(DATA LINES):
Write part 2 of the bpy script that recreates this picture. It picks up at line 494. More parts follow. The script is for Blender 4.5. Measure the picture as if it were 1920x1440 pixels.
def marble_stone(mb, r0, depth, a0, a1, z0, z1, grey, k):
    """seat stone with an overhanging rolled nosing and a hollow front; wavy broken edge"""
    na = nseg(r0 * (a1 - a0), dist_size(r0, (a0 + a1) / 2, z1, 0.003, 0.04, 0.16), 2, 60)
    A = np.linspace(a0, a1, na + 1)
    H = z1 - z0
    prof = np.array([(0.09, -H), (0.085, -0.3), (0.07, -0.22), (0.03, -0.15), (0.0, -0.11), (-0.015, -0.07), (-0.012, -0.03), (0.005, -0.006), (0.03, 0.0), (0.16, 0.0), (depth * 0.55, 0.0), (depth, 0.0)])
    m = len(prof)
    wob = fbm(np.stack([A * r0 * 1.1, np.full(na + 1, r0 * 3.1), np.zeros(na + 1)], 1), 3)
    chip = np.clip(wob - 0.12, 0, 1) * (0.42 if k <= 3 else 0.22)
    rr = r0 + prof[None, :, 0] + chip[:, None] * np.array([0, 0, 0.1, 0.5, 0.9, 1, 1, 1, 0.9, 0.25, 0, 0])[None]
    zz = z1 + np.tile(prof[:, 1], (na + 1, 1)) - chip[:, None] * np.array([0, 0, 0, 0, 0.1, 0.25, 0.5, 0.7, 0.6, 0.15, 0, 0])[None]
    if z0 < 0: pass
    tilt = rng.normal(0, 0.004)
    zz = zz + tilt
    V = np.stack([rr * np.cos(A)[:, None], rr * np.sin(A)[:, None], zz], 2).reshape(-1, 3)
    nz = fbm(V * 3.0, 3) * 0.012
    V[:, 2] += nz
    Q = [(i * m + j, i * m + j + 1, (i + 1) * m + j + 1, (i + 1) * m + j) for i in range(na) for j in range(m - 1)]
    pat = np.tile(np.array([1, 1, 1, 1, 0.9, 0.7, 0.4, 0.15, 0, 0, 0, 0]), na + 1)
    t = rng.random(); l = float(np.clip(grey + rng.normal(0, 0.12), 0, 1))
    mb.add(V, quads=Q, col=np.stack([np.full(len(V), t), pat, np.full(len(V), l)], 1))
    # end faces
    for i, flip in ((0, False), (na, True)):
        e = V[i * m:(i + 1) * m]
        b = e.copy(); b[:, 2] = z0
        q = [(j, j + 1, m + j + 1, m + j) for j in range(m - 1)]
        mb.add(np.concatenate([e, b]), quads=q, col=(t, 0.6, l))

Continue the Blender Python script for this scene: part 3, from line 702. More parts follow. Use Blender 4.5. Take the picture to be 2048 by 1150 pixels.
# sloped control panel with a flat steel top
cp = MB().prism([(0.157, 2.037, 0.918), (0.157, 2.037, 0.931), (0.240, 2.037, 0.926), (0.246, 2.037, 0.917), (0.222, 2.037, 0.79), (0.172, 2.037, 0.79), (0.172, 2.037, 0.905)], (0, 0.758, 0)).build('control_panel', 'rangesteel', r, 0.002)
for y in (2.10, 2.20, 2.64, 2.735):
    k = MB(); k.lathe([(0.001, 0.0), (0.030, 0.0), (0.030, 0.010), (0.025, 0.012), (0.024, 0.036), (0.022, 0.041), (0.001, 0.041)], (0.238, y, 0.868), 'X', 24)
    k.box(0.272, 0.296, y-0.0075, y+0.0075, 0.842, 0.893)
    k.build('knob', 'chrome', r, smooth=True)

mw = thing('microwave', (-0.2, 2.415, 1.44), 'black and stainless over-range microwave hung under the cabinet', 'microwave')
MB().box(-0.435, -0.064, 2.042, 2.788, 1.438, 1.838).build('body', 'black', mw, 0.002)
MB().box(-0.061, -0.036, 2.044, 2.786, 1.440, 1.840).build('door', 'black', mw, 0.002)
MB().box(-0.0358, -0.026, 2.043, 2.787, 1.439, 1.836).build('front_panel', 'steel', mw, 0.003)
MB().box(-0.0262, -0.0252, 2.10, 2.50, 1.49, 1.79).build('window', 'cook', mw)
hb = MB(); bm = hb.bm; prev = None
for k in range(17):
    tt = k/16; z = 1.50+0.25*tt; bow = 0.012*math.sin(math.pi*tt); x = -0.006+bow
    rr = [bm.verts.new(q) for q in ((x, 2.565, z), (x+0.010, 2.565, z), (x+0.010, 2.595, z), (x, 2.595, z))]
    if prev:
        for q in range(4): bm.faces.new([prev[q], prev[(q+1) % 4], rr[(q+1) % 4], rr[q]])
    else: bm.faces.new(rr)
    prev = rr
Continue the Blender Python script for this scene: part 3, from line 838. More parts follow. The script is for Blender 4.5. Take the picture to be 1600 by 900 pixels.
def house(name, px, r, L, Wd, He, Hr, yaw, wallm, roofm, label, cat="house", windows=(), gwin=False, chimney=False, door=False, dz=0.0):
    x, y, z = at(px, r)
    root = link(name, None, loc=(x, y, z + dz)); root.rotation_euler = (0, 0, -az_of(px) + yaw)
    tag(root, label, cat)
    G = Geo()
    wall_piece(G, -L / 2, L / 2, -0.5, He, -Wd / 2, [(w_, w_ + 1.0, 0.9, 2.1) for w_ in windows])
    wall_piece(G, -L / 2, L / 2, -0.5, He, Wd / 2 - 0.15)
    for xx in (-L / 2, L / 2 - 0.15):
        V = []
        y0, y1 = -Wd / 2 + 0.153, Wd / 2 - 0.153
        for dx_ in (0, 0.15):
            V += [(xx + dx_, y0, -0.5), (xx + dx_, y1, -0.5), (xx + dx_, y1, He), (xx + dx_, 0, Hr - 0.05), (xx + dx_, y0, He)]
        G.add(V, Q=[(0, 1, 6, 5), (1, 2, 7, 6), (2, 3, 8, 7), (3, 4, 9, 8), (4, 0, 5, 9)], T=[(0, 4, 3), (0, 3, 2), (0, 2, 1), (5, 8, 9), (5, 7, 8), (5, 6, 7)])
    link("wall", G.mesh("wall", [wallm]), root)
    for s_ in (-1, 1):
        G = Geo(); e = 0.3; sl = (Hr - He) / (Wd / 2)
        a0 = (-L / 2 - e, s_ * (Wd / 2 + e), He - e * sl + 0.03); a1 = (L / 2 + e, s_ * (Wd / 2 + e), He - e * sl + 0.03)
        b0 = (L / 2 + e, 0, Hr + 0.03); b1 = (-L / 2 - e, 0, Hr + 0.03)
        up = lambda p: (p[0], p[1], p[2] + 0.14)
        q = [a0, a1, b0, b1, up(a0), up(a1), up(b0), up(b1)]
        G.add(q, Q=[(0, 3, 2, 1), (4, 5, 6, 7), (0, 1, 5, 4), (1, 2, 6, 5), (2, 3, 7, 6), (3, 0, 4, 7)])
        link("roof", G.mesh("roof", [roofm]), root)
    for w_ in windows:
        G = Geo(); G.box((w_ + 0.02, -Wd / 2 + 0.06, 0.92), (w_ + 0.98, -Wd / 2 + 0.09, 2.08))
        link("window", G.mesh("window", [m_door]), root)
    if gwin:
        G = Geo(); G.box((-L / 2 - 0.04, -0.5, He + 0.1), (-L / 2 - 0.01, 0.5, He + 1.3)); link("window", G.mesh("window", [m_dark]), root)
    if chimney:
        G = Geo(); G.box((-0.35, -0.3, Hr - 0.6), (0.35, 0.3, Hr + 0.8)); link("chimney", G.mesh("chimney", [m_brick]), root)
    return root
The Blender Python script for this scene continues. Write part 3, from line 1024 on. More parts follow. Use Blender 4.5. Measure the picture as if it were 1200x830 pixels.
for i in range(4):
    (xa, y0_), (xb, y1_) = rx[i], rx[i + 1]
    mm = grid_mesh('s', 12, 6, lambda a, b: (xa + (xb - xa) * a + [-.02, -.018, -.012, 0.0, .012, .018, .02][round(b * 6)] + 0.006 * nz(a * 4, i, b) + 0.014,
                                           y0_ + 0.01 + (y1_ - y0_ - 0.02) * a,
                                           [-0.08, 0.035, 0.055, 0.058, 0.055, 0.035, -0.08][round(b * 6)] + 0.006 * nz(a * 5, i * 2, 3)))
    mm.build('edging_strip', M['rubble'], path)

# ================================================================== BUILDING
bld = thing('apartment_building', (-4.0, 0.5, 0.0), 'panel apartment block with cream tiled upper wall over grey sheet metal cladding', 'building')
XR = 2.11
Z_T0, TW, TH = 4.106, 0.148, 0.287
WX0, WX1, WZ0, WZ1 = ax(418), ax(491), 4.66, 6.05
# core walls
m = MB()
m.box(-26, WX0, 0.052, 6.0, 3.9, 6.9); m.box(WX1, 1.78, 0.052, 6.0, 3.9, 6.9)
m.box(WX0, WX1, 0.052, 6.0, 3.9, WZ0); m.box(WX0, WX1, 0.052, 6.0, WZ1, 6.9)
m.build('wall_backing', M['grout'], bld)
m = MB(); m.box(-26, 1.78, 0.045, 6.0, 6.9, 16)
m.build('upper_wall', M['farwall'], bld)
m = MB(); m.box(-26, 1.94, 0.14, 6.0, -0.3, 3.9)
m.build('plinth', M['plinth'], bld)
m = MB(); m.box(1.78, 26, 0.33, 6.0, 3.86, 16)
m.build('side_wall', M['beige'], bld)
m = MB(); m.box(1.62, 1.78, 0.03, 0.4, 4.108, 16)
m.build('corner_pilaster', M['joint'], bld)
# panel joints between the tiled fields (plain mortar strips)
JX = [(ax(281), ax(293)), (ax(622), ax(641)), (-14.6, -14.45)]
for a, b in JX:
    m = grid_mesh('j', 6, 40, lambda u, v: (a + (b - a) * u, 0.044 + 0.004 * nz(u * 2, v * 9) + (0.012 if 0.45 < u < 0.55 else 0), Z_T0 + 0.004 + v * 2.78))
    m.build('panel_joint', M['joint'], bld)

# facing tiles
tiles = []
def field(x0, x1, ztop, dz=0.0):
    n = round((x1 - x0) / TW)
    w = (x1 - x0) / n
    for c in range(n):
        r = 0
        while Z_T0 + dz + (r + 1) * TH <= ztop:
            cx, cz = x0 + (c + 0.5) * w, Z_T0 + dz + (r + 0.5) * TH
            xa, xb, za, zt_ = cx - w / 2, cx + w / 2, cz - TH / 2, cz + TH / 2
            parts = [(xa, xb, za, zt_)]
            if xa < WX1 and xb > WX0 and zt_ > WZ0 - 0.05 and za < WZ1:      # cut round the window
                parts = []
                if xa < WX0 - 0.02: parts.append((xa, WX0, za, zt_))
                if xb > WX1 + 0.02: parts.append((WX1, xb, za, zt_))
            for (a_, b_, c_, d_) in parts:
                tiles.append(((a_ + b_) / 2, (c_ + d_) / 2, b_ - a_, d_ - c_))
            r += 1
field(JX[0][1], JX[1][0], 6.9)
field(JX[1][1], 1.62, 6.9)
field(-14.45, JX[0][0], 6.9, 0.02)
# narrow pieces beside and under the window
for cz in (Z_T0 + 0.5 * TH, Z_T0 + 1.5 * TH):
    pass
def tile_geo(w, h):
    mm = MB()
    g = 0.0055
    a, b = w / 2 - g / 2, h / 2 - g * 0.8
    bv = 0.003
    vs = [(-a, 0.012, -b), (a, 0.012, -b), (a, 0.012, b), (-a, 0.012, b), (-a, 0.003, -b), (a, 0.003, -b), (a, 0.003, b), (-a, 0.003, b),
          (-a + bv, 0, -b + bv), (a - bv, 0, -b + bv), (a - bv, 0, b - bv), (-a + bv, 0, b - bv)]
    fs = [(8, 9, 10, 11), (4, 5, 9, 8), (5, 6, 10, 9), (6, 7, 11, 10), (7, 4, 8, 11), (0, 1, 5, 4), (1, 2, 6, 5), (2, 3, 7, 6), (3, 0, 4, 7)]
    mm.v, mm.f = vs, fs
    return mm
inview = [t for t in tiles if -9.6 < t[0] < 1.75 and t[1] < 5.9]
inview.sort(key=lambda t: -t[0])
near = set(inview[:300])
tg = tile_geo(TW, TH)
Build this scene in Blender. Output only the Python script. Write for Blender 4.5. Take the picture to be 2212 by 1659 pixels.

(YOUR TASK): Starting at the first line of the records, print each line exactly, stopping after the line that contains "mb.add(np.concatenate([e, b]), quads=q, col=(t, 0.6, l))".

(SOLVED PROBLEM):
Write part 2 of the bpy script that recreates this picture. It picks up at line 494. More parts follow. The script is for Blender 4.5. Measure the picture as if it were 1920x1440 pixels.
def marble_stone(mb, r0, depth, a0, a1, z0, z1, grey, k):
    """seat stone with an overhanging rolled nosing and a hollow front; wavy broken edge"""
    na = nseg(r0 * (a1 - a0), dist_size(r0, (a0 + a1) / 2, z1, 0.003, 0.04, 0.16), 2, 60)
    A = np.linspace(a0, a1, na + 1)
    H = z1 - z0
    prof = np.array([(0.09, -H), (0.085, -0.3), (0.07, -0.22), (0.03, -0.15), (0.0, -0.11), (-0.015, -0.07), (-0.012, -0.03), (0.005, -0.006), (0.03, 0.0), (0.16, 0.0), (depth * 0.55, 0.0), (depth, 0.0)])
    m = len(prof)
    wob = fbm(np.stack([A * r0 * 1.1, np.full(na + 1, r0 * 3.1), np.zeros(na + 1)], 1), 3)
    chip = np.clip(wob - 0.12, 0, 1) * (0.42 if k <= 3 else 0.22)
    rr = r0 + prof[None, :, 0] + chip[:, None] * np.array([0, 0, 0.1, 0.5, 0.9, 1, 1, 1, 0.9, 0.25, 0, 0])[None]
    zz = z1 + np.tile(prof[:, 1], (na + 1, 1)) - chip[:, None] * np.array([0, 0, 0, 0, 0.1, 0.25, 0.5, 0.7, 0.6, 0.15, 0, 0])[None]
    if z0 < 0: pass
    tilt = rng.normal(0, 0.004)
    zz = zz + tilt
    V = np.stack([rr * np.cos(A)[:, None], rr * np.sin(A)[:, None], zz], 2).reshape(-1, 3)
    nz = fbm(V * 3.0, 3) * 0.012
    V[:, 2] += nz
    Q = [(i * m + j, i * m + j + 1, (i + 1) * m + j + 1, (i + 1) * m + j) for i in range(na) for j in range(m - 1)]
    pat = np.tile(np.array([1, 1, 1, 1, 0.9, 0.7, 0.4, 0.15, 0, 0, 0, 0]), na + 1)
    t = rng.random(); l = float(np.clip(grey + rng.normal(0, 0.12), 0, 1))
    mb.add(V, quads=Q, col=np.stack([np.full(len(V), t), pat, np.full(len(V), l)], 1))
    # end faces
    for i, flip in ((0, False), (na, True)):
        e = V[i * m:(i + 1) * m]
        b = e.copy(); b[:, 2] = z0
        q = [(j, j + 1, m + j + 1, m + j) for j in range(m - 1)]
        mb.add(np.concatenate([e, b]), quads=q, col=(t, 0.6, l))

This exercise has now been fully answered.